I am going to be announcing more preorder swag details soon, and if you preorder from my local indie Tombolo Books, I will personalize your book in ANY WAY YOUR MOST UNHINGED MIND CAN THINK OF, seriously, I love hearing from Tombolo about the requests coming in, just put any personalization request in the Comments section of your order.
Currently reading . . . I’ve been rereading Lisa Kleypas’ Chasing Cassandra because Something just put me in the mood for a man with only five emotions! (He does add a few, thanks to Cassandra). It’s such a delightful book and a comforting read, and is pairing beautifully with the monstrous Sylvia Plath biography I’m STILL reading and the monstrous Needful Things audiobook I’m STILL listening to.

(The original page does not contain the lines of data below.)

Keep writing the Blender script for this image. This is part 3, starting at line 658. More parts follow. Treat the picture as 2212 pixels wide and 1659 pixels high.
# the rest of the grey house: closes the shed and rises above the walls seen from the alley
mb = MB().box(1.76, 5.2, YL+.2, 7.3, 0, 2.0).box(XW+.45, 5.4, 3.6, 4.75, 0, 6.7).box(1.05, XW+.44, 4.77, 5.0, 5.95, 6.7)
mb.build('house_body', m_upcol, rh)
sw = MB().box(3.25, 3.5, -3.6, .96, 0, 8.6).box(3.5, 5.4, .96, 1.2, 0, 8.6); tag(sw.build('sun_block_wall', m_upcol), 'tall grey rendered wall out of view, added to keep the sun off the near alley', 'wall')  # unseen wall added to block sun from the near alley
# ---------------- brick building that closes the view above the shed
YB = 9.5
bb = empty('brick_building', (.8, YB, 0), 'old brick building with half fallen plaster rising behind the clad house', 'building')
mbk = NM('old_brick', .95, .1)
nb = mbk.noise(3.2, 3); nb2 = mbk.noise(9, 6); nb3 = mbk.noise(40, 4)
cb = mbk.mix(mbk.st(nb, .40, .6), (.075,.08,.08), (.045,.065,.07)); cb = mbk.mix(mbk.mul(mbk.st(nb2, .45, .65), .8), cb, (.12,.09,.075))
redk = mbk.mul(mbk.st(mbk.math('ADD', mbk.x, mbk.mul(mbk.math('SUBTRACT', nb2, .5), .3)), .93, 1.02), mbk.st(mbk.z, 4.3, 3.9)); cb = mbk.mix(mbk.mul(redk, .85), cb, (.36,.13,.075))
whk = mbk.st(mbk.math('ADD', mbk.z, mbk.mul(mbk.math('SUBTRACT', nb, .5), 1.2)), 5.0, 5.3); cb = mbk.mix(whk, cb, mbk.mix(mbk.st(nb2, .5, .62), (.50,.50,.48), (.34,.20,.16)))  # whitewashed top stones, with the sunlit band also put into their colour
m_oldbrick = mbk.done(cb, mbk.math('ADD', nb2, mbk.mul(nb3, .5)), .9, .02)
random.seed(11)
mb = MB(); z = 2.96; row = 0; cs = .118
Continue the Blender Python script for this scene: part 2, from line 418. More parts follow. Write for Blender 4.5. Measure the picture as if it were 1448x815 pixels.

watching . . . In addition to Normal People, I also rewatched Wimbledon because Something put me in the mood to watch a movie with Paul Bettany about intensely-minded sports people. Is the scene where Kirsten Dunst serves imaginary tennis balls to him in an abandoned carnival (?) and then they look up and see the comet just about the cutest fucking scene to ever appear in a romcom or what?
listening to . . . also Something has me listening to The 1975 a lot! I don’t know what that’s about but a playlist mix of their songs has been getting me through!
Bonus points if they’re looking at engagement rings!
Perfect miscommunication analysis. When people first started saying they hated this trope I was so confused. I didn’t even realize it was a trope. It took me a while to catch on to what they were talking about. I always thought of that as just bad writing. And I love a good third act break up. But both of things that have to make sense in context of who the characters are and everything that happened before.
All of this! What relationships are people having where there’s no miscommunication or insecurities? The trope absolutely gets a bad rap because of poor execution. But it’s so real. And I’ve personally been the victim (or perpetrator) of bad communication way more times than I’ve found myself at a motel with only one bed. (No hate to that trope. It’s my favorite).